## Aim
Find each line with "script" and copy it.
##### Given data #####
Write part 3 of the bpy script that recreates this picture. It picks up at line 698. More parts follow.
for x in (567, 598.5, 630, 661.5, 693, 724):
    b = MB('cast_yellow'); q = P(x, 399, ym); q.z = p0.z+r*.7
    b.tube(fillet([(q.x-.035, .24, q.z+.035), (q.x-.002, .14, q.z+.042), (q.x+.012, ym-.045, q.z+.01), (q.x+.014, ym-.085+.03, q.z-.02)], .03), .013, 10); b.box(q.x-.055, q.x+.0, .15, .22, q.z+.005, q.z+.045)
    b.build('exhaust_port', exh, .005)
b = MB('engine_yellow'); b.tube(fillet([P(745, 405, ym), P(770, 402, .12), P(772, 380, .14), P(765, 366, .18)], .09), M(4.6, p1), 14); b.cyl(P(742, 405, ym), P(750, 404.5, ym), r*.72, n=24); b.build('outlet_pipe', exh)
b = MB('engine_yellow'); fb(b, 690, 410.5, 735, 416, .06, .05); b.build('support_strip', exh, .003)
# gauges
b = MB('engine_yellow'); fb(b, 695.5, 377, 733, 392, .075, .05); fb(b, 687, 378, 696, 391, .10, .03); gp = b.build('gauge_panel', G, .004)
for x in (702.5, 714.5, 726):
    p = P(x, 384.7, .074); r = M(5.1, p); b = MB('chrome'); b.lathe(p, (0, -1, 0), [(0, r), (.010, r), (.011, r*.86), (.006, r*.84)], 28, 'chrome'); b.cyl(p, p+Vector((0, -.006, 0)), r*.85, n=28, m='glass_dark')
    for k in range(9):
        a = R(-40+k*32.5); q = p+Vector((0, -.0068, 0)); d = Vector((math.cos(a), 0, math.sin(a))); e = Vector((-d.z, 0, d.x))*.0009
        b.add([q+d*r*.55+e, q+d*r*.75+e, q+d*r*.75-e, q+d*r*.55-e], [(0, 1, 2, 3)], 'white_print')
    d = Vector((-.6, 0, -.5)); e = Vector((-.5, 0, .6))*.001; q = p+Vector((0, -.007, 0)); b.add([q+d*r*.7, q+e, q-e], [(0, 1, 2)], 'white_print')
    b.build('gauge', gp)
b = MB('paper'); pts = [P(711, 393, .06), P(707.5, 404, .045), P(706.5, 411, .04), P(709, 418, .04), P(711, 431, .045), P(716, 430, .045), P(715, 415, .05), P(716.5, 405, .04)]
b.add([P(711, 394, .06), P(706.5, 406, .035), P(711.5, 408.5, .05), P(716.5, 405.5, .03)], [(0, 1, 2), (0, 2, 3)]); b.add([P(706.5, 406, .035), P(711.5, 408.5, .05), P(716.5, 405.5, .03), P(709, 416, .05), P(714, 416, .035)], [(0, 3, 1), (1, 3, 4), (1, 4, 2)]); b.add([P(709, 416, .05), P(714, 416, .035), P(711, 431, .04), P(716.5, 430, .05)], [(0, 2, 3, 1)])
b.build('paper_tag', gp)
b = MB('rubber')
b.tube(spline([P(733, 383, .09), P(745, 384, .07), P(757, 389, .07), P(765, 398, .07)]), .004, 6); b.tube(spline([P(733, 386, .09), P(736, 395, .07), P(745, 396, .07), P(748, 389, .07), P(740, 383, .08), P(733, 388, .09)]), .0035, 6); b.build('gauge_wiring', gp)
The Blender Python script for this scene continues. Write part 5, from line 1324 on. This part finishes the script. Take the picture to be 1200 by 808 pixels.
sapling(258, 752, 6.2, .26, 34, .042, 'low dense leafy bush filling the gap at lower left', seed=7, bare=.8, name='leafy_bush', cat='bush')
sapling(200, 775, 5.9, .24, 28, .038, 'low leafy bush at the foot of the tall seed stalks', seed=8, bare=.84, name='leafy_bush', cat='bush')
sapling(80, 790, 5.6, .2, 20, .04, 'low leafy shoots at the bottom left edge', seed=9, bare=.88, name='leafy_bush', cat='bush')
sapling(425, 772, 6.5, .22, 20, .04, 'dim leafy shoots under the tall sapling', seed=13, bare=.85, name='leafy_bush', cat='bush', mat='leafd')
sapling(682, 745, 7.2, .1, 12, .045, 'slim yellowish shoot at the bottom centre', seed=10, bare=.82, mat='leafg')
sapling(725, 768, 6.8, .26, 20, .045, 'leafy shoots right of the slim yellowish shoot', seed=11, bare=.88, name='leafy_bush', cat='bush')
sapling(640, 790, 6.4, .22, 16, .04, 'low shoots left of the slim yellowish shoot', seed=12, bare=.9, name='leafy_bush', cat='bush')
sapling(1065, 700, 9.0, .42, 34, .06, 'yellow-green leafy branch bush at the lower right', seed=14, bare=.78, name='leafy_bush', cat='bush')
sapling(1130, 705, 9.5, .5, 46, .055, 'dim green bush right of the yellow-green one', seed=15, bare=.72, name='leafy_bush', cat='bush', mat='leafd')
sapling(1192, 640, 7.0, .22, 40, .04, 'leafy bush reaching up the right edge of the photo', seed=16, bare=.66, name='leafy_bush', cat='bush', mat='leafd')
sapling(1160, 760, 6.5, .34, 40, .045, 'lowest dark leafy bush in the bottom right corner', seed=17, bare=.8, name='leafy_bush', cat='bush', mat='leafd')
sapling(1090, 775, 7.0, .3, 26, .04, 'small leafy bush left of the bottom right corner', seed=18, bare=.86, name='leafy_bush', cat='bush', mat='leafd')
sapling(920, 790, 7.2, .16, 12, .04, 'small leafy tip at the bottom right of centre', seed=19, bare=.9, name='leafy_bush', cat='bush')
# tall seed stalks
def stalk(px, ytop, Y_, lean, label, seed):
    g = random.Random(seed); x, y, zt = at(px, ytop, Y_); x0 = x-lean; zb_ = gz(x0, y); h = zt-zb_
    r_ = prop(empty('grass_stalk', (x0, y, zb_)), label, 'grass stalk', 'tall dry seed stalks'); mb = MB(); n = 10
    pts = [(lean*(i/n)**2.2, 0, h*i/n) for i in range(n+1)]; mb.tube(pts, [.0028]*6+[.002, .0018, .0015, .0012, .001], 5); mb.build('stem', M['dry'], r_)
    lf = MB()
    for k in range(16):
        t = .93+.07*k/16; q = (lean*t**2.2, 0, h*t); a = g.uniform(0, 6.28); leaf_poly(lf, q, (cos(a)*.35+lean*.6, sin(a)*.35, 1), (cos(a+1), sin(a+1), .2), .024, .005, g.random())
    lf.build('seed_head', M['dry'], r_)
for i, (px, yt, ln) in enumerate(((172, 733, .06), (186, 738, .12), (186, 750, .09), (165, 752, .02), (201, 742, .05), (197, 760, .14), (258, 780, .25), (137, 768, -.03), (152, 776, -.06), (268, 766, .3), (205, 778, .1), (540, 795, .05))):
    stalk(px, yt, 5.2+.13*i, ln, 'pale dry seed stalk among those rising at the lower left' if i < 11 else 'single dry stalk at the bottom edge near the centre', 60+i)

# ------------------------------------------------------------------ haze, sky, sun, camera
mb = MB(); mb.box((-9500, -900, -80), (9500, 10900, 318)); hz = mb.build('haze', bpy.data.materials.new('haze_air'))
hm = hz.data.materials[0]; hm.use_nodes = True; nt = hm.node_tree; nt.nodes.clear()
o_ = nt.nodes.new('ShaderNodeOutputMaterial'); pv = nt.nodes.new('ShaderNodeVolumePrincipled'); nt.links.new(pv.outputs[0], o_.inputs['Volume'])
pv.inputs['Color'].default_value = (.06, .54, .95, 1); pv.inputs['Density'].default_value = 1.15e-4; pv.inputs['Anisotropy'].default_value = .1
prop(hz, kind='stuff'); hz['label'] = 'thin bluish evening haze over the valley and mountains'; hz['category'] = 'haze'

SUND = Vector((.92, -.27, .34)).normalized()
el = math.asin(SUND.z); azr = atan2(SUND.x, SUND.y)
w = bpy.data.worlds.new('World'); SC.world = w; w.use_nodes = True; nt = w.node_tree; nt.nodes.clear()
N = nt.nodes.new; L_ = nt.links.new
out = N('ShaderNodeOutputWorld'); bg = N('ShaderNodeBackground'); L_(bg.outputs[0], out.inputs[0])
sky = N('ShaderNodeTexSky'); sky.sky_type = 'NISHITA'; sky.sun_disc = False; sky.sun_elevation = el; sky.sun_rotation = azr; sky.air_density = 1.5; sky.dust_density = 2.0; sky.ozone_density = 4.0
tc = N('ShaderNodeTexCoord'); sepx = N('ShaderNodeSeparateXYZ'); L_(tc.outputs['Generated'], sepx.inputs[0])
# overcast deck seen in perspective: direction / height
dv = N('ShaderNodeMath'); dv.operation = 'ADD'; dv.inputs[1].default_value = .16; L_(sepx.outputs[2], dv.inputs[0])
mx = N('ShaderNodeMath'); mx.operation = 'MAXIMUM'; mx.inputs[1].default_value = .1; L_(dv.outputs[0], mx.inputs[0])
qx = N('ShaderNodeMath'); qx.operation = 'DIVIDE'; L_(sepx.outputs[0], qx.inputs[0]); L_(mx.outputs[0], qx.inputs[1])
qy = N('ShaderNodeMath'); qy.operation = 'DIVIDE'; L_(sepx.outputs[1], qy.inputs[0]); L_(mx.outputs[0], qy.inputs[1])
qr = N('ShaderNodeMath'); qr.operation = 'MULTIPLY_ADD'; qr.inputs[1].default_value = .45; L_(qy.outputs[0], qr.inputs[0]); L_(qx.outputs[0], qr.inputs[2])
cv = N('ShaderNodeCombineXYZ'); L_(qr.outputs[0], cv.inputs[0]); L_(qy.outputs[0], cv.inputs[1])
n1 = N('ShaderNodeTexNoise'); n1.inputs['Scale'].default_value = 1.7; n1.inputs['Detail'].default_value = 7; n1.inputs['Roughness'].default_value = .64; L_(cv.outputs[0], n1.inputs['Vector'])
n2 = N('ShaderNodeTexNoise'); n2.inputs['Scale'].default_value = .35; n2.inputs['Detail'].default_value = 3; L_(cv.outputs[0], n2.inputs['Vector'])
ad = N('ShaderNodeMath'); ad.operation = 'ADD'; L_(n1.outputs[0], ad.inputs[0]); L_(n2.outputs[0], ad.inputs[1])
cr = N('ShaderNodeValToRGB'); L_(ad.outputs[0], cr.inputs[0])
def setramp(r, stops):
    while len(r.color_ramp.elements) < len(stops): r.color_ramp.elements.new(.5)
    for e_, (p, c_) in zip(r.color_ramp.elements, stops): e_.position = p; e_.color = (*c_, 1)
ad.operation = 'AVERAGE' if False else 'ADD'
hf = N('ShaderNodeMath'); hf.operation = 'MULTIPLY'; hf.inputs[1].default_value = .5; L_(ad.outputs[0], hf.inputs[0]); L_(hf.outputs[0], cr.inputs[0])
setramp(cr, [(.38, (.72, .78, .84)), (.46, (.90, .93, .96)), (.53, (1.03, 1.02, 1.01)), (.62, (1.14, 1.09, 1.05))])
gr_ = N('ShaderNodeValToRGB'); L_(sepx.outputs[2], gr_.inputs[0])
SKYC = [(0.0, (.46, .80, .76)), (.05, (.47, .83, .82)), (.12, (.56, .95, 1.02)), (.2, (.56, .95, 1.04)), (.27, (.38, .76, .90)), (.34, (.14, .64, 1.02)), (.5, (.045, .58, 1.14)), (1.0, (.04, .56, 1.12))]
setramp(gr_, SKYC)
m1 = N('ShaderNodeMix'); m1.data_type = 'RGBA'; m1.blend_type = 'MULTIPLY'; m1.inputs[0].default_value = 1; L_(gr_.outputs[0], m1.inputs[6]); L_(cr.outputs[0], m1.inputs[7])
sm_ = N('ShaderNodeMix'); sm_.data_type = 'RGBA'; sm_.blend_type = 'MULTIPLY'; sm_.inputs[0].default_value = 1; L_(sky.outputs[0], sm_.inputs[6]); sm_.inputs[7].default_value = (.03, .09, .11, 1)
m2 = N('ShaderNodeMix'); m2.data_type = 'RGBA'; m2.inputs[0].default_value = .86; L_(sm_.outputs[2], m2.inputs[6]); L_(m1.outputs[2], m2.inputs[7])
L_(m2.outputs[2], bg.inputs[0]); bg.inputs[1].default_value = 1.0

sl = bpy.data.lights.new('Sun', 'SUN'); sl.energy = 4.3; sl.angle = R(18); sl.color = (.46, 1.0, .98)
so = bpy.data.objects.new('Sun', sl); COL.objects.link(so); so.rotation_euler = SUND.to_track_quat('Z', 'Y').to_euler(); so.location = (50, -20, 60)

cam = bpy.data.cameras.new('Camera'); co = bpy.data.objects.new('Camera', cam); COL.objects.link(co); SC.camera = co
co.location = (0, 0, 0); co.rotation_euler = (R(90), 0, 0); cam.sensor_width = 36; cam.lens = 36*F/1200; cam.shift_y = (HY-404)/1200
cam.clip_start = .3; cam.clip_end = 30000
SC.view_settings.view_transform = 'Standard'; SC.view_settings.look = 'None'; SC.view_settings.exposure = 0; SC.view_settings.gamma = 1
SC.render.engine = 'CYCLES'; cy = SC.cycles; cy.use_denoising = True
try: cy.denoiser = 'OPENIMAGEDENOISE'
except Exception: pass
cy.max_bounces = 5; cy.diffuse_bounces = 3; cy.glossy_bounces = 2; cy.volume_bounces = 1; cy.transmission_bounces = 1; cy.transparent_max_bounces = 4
#####
## Expected output
Write part 3 of the bpy script that recreates this picture. It picks up at line 698. More parts follow.
The Blender Python script for this scene continues. Write part 5, from line 1324 on. This part finishes the script. Take the picture to be 1200 by 808 pixels.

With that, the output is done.